Karvy Stock Broking firm has recommended an underperformer rating on Hindalco Industries. Research firm expects the stock price will fall to Rs 124.
Novelis Inc., which was acquired by Hindalco Industries in May 2007, has reported the Q1FY08 financial results. The results continue to suffer due to the price ceiling contract losses of around US Dollar 80 million for the quarter.
These losses are likely to continue till FY2011. Hence, Hindalco's management has already stated that the acquisition would be accretive to Hindalco only by FY2011. Net sales grew by 10.3% YoY to US Dollar 2,828 million. Sales volume for the quarter was almost flat at 755,000 tonnes compared with 753,000 tonnes YoY.
After adjusting for one time items, the loss before tax was US Dollar 18 million as against a loss of US Dollar 87 million. Though the reduction in loss looks impressive, we have concerns over the low EBIDTA margin of less than 5%. Even if we make adjustments for the price ceiling contracts, it would be difficult for the company to report EBIDTA margin of 10% plus.
Novelis has the capacity to produce 3.5 million tonnes of aluminium value added products. According to the management, the replacement cost of the capacity is USD 15 billion. This makes the Hindalco's acquisition cost of USD 6 billion appear very attractive deal. We have tried to analyse the payback period of the acquisition to see if it has been a good acquisition. Our analysis reveals that based on the Q1FY08's annualised adjusted EBIDTA, Hindalco's payback period for the acquisition works out to be 12 years. In order to shorten the payback period, the current adjusted USD 164 per tonne has to increase substantially. This might happen once the price ceiling contracts expire by FY2011.

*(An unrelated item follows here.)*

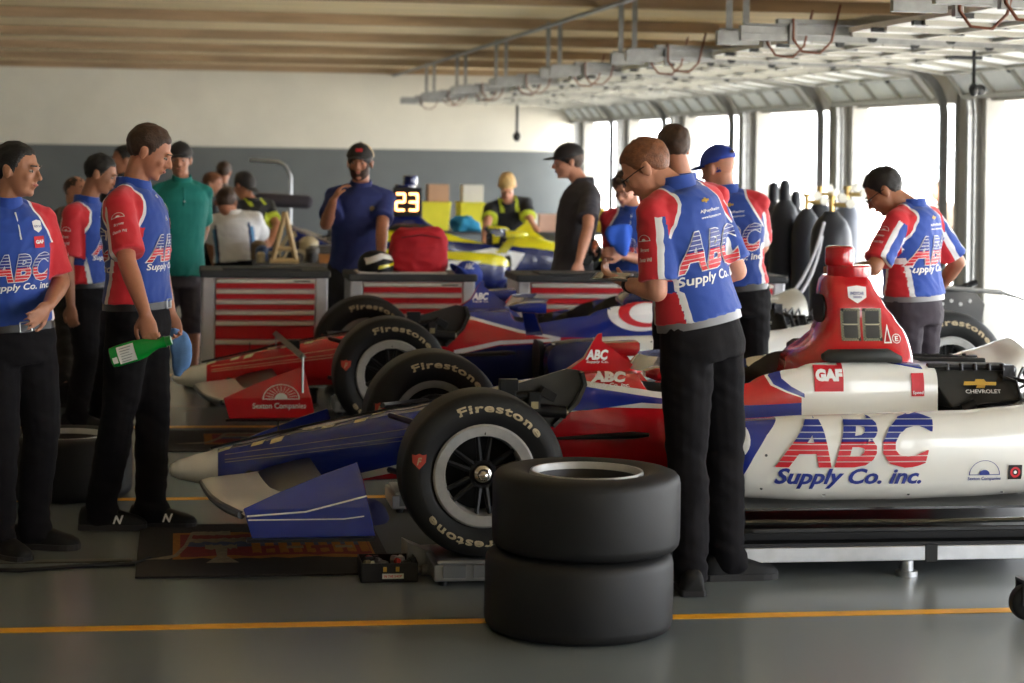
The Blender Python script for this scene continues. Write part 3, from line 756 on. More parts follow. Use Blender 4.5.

Apart from the loss incurred by Novelis, Hindalco's consolidated results are also going to be hit by the interest cost on USD 3.1 billion debt in the books of SPV, which was created for the purpose of acquisition. Moreover, Hindalco's stand alone performance in FY08 is also unlikely to be significantly better than that in FY07 as the
LME aluminium price has not been strong and appreciating rupee has been making the matters worse. The company can not offset the lower price realization with a robust sales volume growth due to the capacity constraint in FY08.
We maintain our Underperformer rating on the stock with target price of Rs 124.